Narrative is. You have to know when to enter in, when to egress, when to provoke, when to let be, be. However, narrative is overly identified with southern poetry; it is a global condition, not a literary convention. Poets should be willing to exploit the rind of narrativity, and be more than willing to be lost at the heart. Exceptional intellection is being exercised to decry narrative. I am not learning much from that line of refutation.

[. . .]

Almost none of the poetries I admire stick to their labels, native or adopted. Rather, they are vagrant in their identifiications. Tramp poets, there you go, a new label for those with unstable allegiances.

If you have any particular affinity for poetry associated with the South, it is with idiom. I credit hill people and African Americans for keeping the language distinct. Poetry should repulse assimilation; each poet’s task is to fight her own language’s assimilation.

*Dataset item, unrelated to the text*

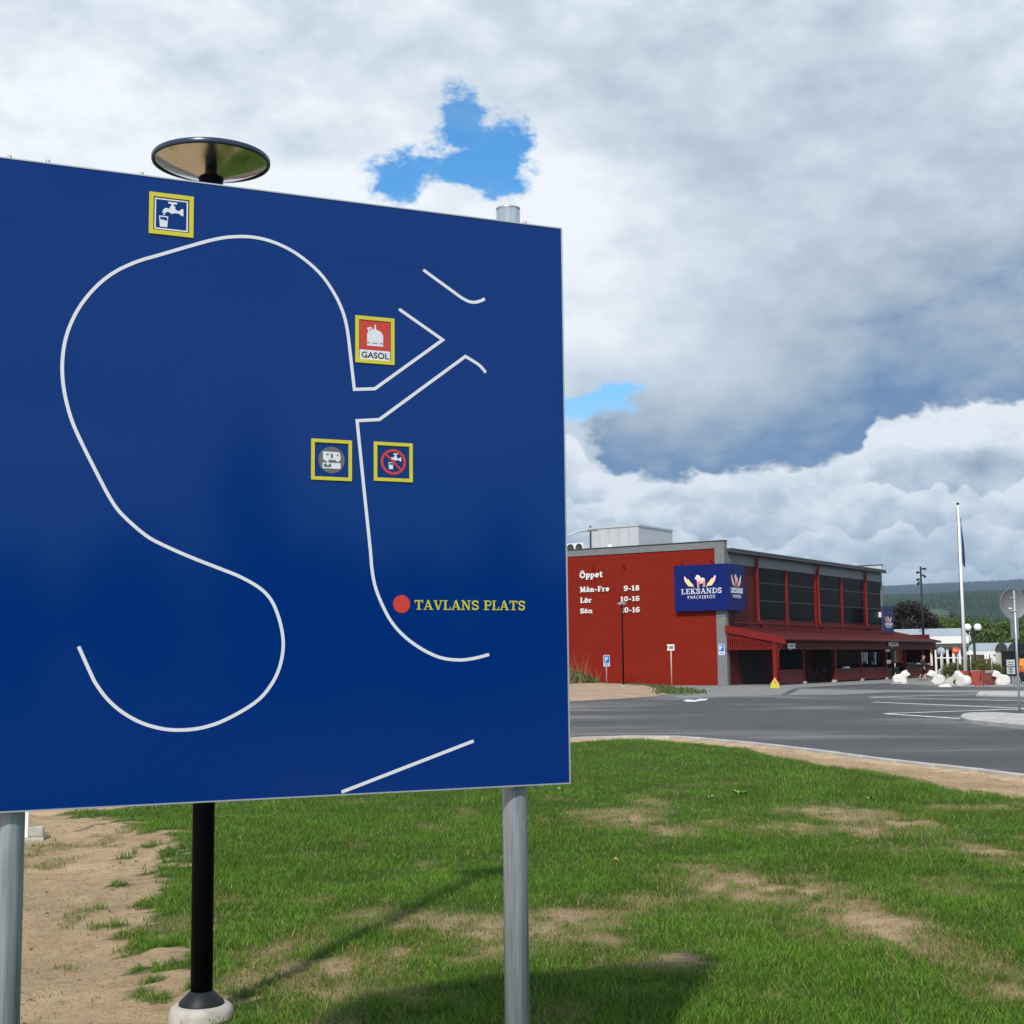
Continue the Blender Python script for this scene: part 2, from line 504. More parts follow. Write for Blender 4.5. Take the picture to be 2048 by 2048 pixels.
def asphalt_mat():
    m = bpy.data.materials.new('asphalt'); m.use_nodes = True; t = m.node_tree; p = t.nodes['Principled BSDF']
    tc = t.nodes.new('ShaderNodeTexCoord'); v = tc.outputs['Object']
    big = fbm(t, v, .09, 5, .55, .6); fine = fbm(t, v, 9.0, 6, .7)
    mp = t.nodes.new('ShaderNodeMapping'); mp.inputs['Rotation'].default_value = (0, 0, .18); mp.inputs['Scale'].default_value = (.05, .30, 1)
    t.links.new(v, mp.inputs[0])
    streak = fbm(t, mp.outputs[0], 1.6, 6, .62, .5)
    k = ((streak - .47) * 2.4 + (big - .44) * 4.2 + (fine - .5) * .9).clamp()
    col = ramp(t, k, [(0, (.044, .046, .048)), (.4, (.062, .063, .064)), (1, (.17, .155, .135))])
    t.links.new(col, p.inputs['Base Color']); p.inputs['Roughness'].default_value = .82
    g = fbm(t, v, 70, 3, .7); b = t.nodes.new('ShaderNodeBump'); b.inputs['Distance'].default_value = .004
    t.links.new(g.k, b.inputs['Height']); t.links.new(b.outputs[0], p.inputs['Normal'])
    return m
M['asphalt'] = asphalt_mat()


def soil_mat():
    m = bpy.data.materials.new('soil'); m.use_nodes = True; t = m.node_tree; p = t.nodes['Principled BSDF']
    tc = t.nodes.new('ShaderNodeTexCoord'); v = tc.outputs['Object']
    at = t.nodes.new('ShaderNodeAttribute'); at.attribute_name = 'col'
    f = fbm(t, v, 7, 8, .72); g = fbm(t, v, 38, 5, .7)
    k = f * .6 + g * .4
    mx = t.nodes.new('ShaderNodeMix'); mx.data_type = 'RGBA'; mx.blend_type = 'MULTIPLY'; mx.inputs[0].default_value = 1
    t.links.new(at.outputs['Color'], mx.inputs[6]); t.links.new(ramp(t, k, [(.3, (.50, .46, .42)), (.47, (.92, .90, .88)), (.7, (1.25, 1.25, 1.25))]), mx.inputs[7])
    t.links.new(mx.outputs[2], p.inputs['Base Color']); p.inputs['Roughness'].default_value = .95; p.inputs['Specular IOR Level'].default_value = .15
    b = t.nodes.new('ShaderNodeBump'); b.inputs['Distance'].default_value = .07
    t.links.new((f * .5 + g * .5).k, b.inputs['Height']); t.links.new(b.outputs[0], p.inputs['Normal'])
    return m
M['soil'] = soil_mat()
M['meadow'] = mat('meadow', (.075, .11, .028), .9, .3, .05)


# ------------------------------------------------------------------ the ground, road and lawn
def flat(name, poly, z, m, label, kind='structure', cat=None):
    me = bpy.data.meshes.new(name)
    me.from_pydata([(p[0], p[1], z) for p in poly], [], [tuple(range(len(poly)))]); me.update()
    bm = bmesh.new(); bm.from_mesh(me); bmesh.ops.triangulate(bm, faces=bm.faces)
    for f in bm.faces:
        if f.normal.z < 0: f.normal_flip()
    bm.to_mesh(me); bm.free()
    return tag(link(name, me, m), label, cat or name.replace('_', ' '), kind=kind)


flat('ground', [(-16000, -6000), (16000, -6000), (16000, 20000), (-16000, 20000)], 0.0, M['meadow'], 'wide green ground reaching to the wooded hills', cat='ground')
flat('road', [(-150, -40), (160, -40), (160, 133), (-150, 133)], .004, M['asphalt'], 'dark asphalt road and parking area before the red building', cat='road')

apron = [G(*p) for p in ((1225, 1378), (1330, 1372), (1455, 1368), (1600, 1363), (1770, 1353), (1990, 1347), (2200, 1345), (2200, 1374), (1990, 1375), (1890, 1373), (1770, 1367), (1680, 1371), (1590, 1376.5), (1560, 1391), (1450, 1394), (1370, 1397))]
flat('pavement', apron, .012, M['asphalt_edge'], 'light grey concrete pavement along the foot of the red building', cat='pavement')
band = [G(*p) for p in ((1575, 1390.5), (1600, 1378), (1680, 1379.5), (1780, 1380), (1960, 1380.5), (2200, 1380), (2200, 1386), (1960, 1386), (1780, 1385), (1680, 1389.5))]
flat('pavement_band', band, .008, M['asphalt_edge'], 'pale band of worn paving between two dark lanes', cat='pavement')

# painted lines of the parking bays and the arrow
def painted(name, p, q, w, label):
    a, b = G(*p), G(*q); d = (b - a).normalized(); n = Vector((-d.y, d.x, 0)) * (w / 2)
    return flat(name, [a - n, b - n, b + n, a + n], .016, M['paint'], label, cat='road marking')
g = 'painted lines of the parking bays'
for p, q, w, lab in (((1740, 1395), (1953, 1389.5), .30, 'painted white line, farthest, slanting up to the far kerb'),
                     ((1740, 1395.6), (2070, 1403), .28, 'painted white line leaving the farthest corner toward the sign post'),
                     ((1748, 1405), (2070, 1418.5), .30, 'painted white line across the middle of the parking bays'),
                     ((1771, 1428), (2090, 1417.5), .28, 'painted white line rising behind the kerbed island'),
                     ((1771, 1428.6), (1925, 1438.5), .26, 'painted white line, nearest, ending at the kerbed island')):
    o = painted('parking_line', p, q, w, lab); o['group'] = g
ar = [G(*p) for p in ((1366, 1402), (1374, 1399.5), (1392, 1401), (1397, 1398.5), (1416, 1398), (1412, 1401.5), (1402, 1402), (1390, 1404.2), (1374, 1404.5))]
flat('road_arrow', ar, .016, M['paint'], 'white painted arrow on the road before the red wall', cat='road marking')

# kerbed lawn
KERB = [(-30, 4), (-14, 9.3), (-9.5, 12.6), (-5.6, 16.1), (-4.0, 17.7), (-2.2, 21.3), (-.9, 25.2), (.2, 28.0), (1.25, 29.2), (2.38, 29.6)] + \
       [tuple(G(*p)[:2]) for p in ((1330, 1482), (1440, 1490), (1600, 1508), (1760, 1530), (1900, 1547), (2048, 1566))] + [(7.7, 14.5), (8.6, 9.5), (9.4, 3), (10, -9)]
KL = [tuple(p) for p in spline([Vector((*p, 0)) for p in KERB], 8)]
LAWN = [(p[0], p[1]) for p in KL] + [(-30, -9)]
kerb = empty('kerb', (0, 0, 0), 0, 'pale stone kerb curving round the lawn', 'kerb'); kerb['kind'] = 'structure'
ln = [Vector(p) for p in KL]; acc = [0.0]
for i in range(1, len(ln)): acc.append(acc[-1] + (ln[i] - ln[i - 1]).length)
def at_len(s_):
    s_ = max(0, min(acc[-1] - 1e-4, s_)); i = int(np.searchsorted(acc, s_, 'right')) - 1
    t = (s_ - acc[i]) / (acc[i + 1] - acc[i]); return ln[i].lerp(ln[i + 1], t)
step_ = 1.0; kme = None
for k in range(int(acc[-1] / step_)):
    a, b = at_len(k * step_), at_len((k + 1) * step_); m_ = (a + b) / 2
    if m_.y < 3 or m_.x < -13: continue
    if kme is None: kme = MB().box(-.497, .497, -.07, .07, -.02, .112, .012).mesh('kerb_stone'); kme.materials.append(M['kerb'])
    o = link('kerb_stone', kme, None, kerb); o.location = (m_.x, m_.y, .004 + RND.uniform(-.004, .004))
    o.rotation_euler = (0, 0, math.atan2(b.y - a.y, b.x - a.x)); o.scale = ((b - a).length / step_ * .998, 1, 1)

# where the grass thins to sand: patches read off the photograph, put on the ground
PATCH = []
for px, py, rx, ry, s_ in ((1250, 1660, 45, 13, .9), (1345, 1686, 48, 8, .8), (1640, 1640, 90, 9, .85), (1730, 1655, 70, 14, 1), (1690, 1685, 130, 8, .8), (1560, 1681, 50, 7, .5),
                           (1950, 1722, 60, 14, .95), (2020, 1748, 45, 14, .7), (1430, 1795, 75, 27, 1), (1530, 1815, 60, 22, .75), (1640, 1805, 50, 14, .8), (1690, 1850, 70, 30, .95),
                           (1760, 1890, 80, 28, .8), (1600, 1890, 120, 25, .35), (1150, 1900, 110, 36, .85), (1150, 1858, 40, 12, 1), (1290, 1840, 60, 15, .45), (1370, 1962, 50, 13, .7), (1550, 2040, 35, 12, .7),
                           (630, 1831, 26, 7, .9), (740, 1862, 40, 12, .8), (830, 1866, 70, 16, .6), (900, 1885, 70, 14, .7), (960, 1920, 50, 30, .75), (1000, 1890, 60, 20, .5), (650, 1893, 20, 14, .7), (790, 1952, 45, 14, .85),
                           (700, 1972, 80, 16, .7), (600, 2000, 80, 30, .85), (680, 2035, 90, 25, .75), (590, 1925, 40, 18, .7), (930, 1968, 50, 10, .6), (880, 2045, 60, 14, .3), (2000, 2030, 60, 20, .4), (1900, 1960, 70, 20, .3), (840, 1751, 22, 6, .7),
                           (1100, 1618, 40, 4, .5), (1350, 1616, 60, 4, .4), (1960, 1640, 60, 9, .3), (460, 1830, 40, 8, .5), (500, 1950, 50, 14, .6), (470, 2010, 40, 20, .5)):
    c = G(px, py); ex = G(px + rx, py); ey = G(px, py - ry)
    PATCH.append((c.x, c.y, abs(ex.x - c.x), abs(ey.y - c.y), s_))
SANDL = [tuple(G(*p)[:2]) for p in ((40, 1633), (85, 1638), (160, 1648), (235, 1652), (290, 1676), (352, 1688), (345, 1706), (285, 1731), (330, 1748), (345, 1772), (300, 1800), (325, 1815), (255, 1843), (290, 1868), (262, 1902), (285, 1940), (345, 1962), (330, 2000), (400, 2048))]
SANDL = [(-13, 14.0)] + SANDL + [(-1.2, 5.2), (-1.6, 3), (-2, -9), (-30, -9), (-30, 9)]
KEDGE = [(p[0], p[1]) for p in KL]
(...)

Miles Davis said, "The symphony, man, they got seventy guys all playing one note." He also said, "those dark Arkansas roads, that is the sound I am after." He had his own sound. He recommended we get ours.

[. . .]

For a long time the critical question has been Can poetry survive? It is mutable, profound, sentient, resplendent, intense, stalwart, brave, alluring, exploratory, piercing, skillful, percipient, risky, exacting, purposeful, nubile, mirth-provoking, affective, restive, trenchant, sybaritic, mad . . . enough? Can it still enkindle or enlarge us? And even if yes, yes to all of the above, is it enough? Among poets this inquiry is persistent. And if the answer is nay, all this and more is not enough, the question becomes With what, then, will we hail the children?

From C. D. Wright, "Provisional Remarks on Being / A Poet / Of Arkansas," Southern Review 30:4 (Autumn 1994), 809-811.